According to the filmmaker, the whole process "was like lying in a hammock". 

"I was relying on the crew's creativity and their work because I'd told everyone what I wanted and then on the day they just made that happen. I did realise I hadn't allowed myself to sit down for the first day and the first half of the second day. So when I sat down I thought, ah, I now feel comfortable, but then you've got four hours left and it's over."

After two and a half weeks of prep and two days of shooting, Perini started cutting with editor Martin Pensa (Dallas Buyers Club). 

"I spent two days with him there, then I came home and he continued to send me stuff. When I left we sent the cut out."

So what was Perini's reaction to the first cut?

"I'm aware of the first cut blues, because I've made two other short films and I hated both of them when I first saw them, and it was no different with this one.
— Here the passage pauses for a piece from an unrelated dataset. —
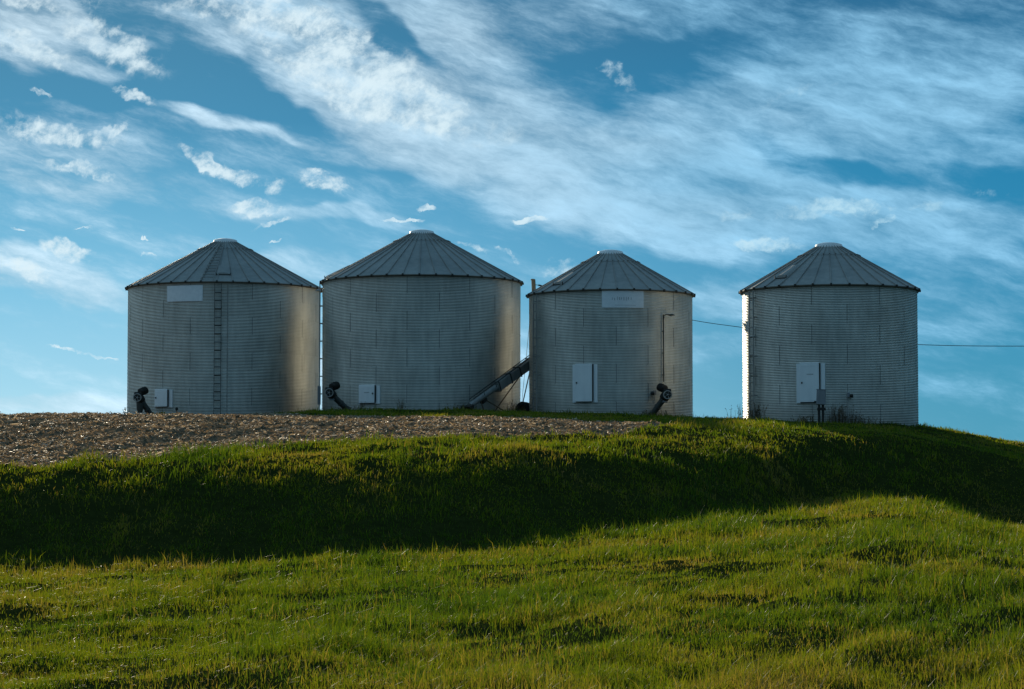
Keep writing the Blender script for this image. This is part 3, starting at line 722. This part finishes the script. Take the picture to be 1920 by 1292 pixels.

I watched it and I felt a big sinking feeling." 

When notes came in two weeks later, they were straightforward.

Gyllenhaal and Dana Brunetti, Spacey's producing partner, had only two requests: swap a moment in a scene that was a little clunky, and take some time out of the film.

The short now runs nine minutes and four seconds, and will debut later this month on Paramount's lot, with Perini flying over to attend the screening.

After that the films go on Jameson's site and on Vimeo, though Perini is hoping to push for festival play. 

"I learnt a lot about directing and filmmaking and Hollywood, but it was far from a real experience of being a director.  I was treated so well and had so much support that I know wouldn’t be the normal way things would play.”

The Paramount screening will be heavily attended by Trigger Street personnel, and Perini says they've encouraged him to send scripts their way. Given that Spacey and Brunetti have just become studio moguls, that would seem like an encouraging prospect.

Before he flies over at the end of this month, Perini will bid adieu to Sydney by showing that you can have your cake and eat it: doing a couple of days on Top of the Lake, in a smaller role than the one originally floated.